[What you need to do]
Print the data that follows exactly.

[Supplied information]
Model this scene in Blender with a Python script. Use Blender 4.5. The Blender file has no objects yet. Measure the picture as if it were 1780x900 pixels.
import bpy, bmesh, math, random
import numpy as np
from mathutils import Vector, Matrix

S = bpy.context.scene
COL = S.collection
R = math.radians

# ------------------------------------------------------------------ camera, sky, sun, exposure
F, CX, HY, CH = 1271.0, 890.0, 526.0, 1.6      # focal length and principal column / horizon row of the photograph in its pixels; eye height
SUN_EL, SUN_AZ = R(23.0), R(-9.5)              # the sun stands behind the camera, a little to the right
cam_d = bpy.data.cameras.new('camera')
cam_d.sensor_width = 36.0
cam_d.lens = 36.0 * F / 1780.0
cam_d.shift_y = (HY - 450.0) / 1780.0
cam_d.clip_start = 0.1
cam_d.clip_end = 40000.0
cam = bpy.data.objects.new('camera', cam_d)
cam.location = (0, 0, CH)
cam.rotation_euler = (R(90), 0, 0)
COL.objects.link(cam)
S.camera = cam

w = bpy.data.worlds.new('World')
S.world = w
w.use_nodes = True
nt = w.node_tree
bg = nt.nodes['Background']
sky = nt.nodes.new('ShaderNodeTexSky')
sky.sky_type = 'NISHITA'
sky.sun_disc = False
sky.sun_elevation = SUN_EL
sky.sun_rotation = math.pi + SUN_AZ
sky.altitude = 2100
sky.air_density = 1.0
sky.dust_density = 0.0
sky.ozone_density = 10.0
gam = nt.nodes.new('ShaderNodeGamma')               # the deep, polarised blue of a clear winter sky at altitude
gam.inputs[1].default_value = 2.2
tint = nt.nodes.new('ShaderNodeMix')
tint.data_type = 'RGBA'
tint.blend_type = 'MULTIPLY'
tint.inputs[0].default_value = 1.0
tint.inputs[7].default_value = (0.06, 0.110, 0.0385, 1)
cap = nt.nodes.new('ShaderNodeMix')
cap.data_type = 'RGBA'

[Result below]
Model this scene in Blender with a Python script. Use Blender 4.5. The Blender file has no objects yet. Measure the picture as if it were 1780x900 pixels.
import bpy, bmesh, math, random
import numpy as np
from mathutils import Vector, Matrix

S = bpy.context.scene
COL = S.collection
R = math.radians

# ------------------------------------------------------------------ camera, sky, sun, exposure
F, CX, HY, CH = 1271.0, 890.0, 526.0, 1.6      # focal length and principal column / horizon row of the photograph in its pixels; eye height
SUN_EL, SUN_AZ = R(23.0), R(-9.5)              # the sun stands behind the camera, a little to the right
cam_d = bpy.data.cameras.new('camera')
cam_d.sensor_width = 36.0
cam_d.lens = 36.0 * F / 1780.0
cam_d.shift_y = (HY - 450.0) / 1780.0
cam_d.clip_start = 0.1
cam_d.clip_end = 40000.0
cam = bpy.data.objects.new('camera', cam_d)
cam.location = (0, 0, CH)
cam.rotation_euler = (R(90), 0, 0)
COL.objects.link(cam)
S.camera = cam

w = bpy.data.worlds.new('World')
S.world = w
w.use_nodes = True
nt = w.node_tree
bg = nt.nodes['Background']
sky = nt.nodes.new('ShaderNodeTexSky')
sky.sky_type = 'NISHITA'
sky.sun_disc = False
sky.sun_elevation = SUN_EL
sky.sun_rotation = math.pi + SUN_AZ
sky.altitude = 2100
sky.air_density = 1.0
sky.dust_density = 0.0
sky.ozone_density = 10.0
gam = nt.nodes.new('ShaderNodeGamma')               # the deep, polarised blue of a clear winter sky at altitude
gam.inputs[1].default_value = 2.2
tint = nt.nodes.new('ShaderNodeMix')
tint.data_type = 'RGBA'
tint.blend_type = 'MULTIPLY'
tint.inputs[0].default_value = 1.0
tint.inputs[7].default_value = (0.06, 0.110, 0.0385, 1)
cap = nt.nodes.new('ShaderNodeMix')
cap.data_type = 'RGBA'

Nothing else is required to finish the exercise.